Two weeks later, I was sitting in my office when a parcel arrived. I tore it open and out came my old wallet! It was accompanied by a letter, written on ruled paper torn out from a school notebook. I wish I could quote from it, but it is tucked away somewhere, safe. The writer — God bless him — wrote that he tried calling me immediately after finding the wallet but could not get through, so he was couriering the wallet. He regretted that he had used my money “to enjoy” with his friends and that I should forgive him. The sender lived in a small town in Maharashtra — below the Vindhyas! I can go on and on.

Last month my wife, while attending a conference in a Chennai hotel, left her wallet behind. She realised the loss hours later, after she went to the ATM. Gone are the days when losing your wallet meant a loss of a few hundreds of hard-earned rupees. These days, thanks to the credit and debit cards, it could mean rebooting your life. She rushed back to the hotel. A waiter handed over the wallet along with loads of cautionary advise. She, like most people, sought to purchase his honesty by giving him a 100-rupee note. He refused to take it.

The other day, a fellow blogger told me a story when we met for lunch.
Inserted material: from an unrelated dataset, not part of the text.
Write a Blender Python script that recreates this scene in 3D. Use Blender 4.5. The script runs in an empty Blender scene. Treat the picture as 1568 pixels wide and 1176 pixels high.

His sister-in-law had left her bag, containing her mobile and Rs 5000, in an autorickshaw. The auto driver scanned her mobile phone to trace her contact, and then, from a PCO, made calls till he reached her. Bag handed over, he refused to take any money — not even for the calls he made or the petrol he spent on locating her house.

What prompted me to write this piece? A letter forwarded to my e-mail, written by Juned Choudhury, a Bangladeshi national who had travelled on Pandiyan Express from Chennai to Kody Road:

“While alighting from the train … a small bag of mine containing valuables fell under the seat and was left behind by mistake. I did not realise this till after about an hour and a half, when a friend of mine travelling on a separate bus to Kody received a call on his cell phone from the platform Inspector of Madurai saying that they had found a bag and the owner should go and collect it from him. I got off the bus and hired a taxi to travel the 70 km to Madurai.”

The bag contained his passport with a couple of valid European visas; Indian, U.S. and Bangladesh currencies amounting to about Rs 16,000, his Visa card, airline tickets, spectacles, pen and notebook, and cellphone. They were intact.

(Published on 13 October 2006)

2 Comments:

Blogger yogesh said...

Hi Mr. Bishwanath,

I came across your blogs ( both this one and by the ganges) recently and I am really glad I did. You have an uncanny knack of putting across serious things in a almost hilarious way. Best wishes on my part.

My father had a similar experience too. He has this habit of carrying his original vehicle documents around and when eating in a hotel in bangalore, a guy stole the packet from him. As you know, getting new vehicle documents for a 12 yr scooter is a nightmare and just as we were thinking what to do, comes a courier. In it are all the documents intact with a small letter in kannada which says, I was looking for money and I found 20 rupees and these docs. I don't have any use for them. So I am couriering it back to you! (signed, ganesh)

It is so gladdening to see such sincere souls, who were forced to steal by circumstances. You won't find these things in any other country in the world... if only our politicians knew the value of honesty and sincerity...

10:57 AM  
Blogger Anubhuti said...

Mr Ghosh,
I agree that such things are commonplace in the south of vindhyas, but such things have happened to me often in the heart of the country, the alleged crime capital of the country{by your media}.
I think, at the endof the day, it's just good luck and a bit of good karma.
For once, stop maligning the north always. There are nice ppl here too, may be not as many as the south.
You also were born here, remember ??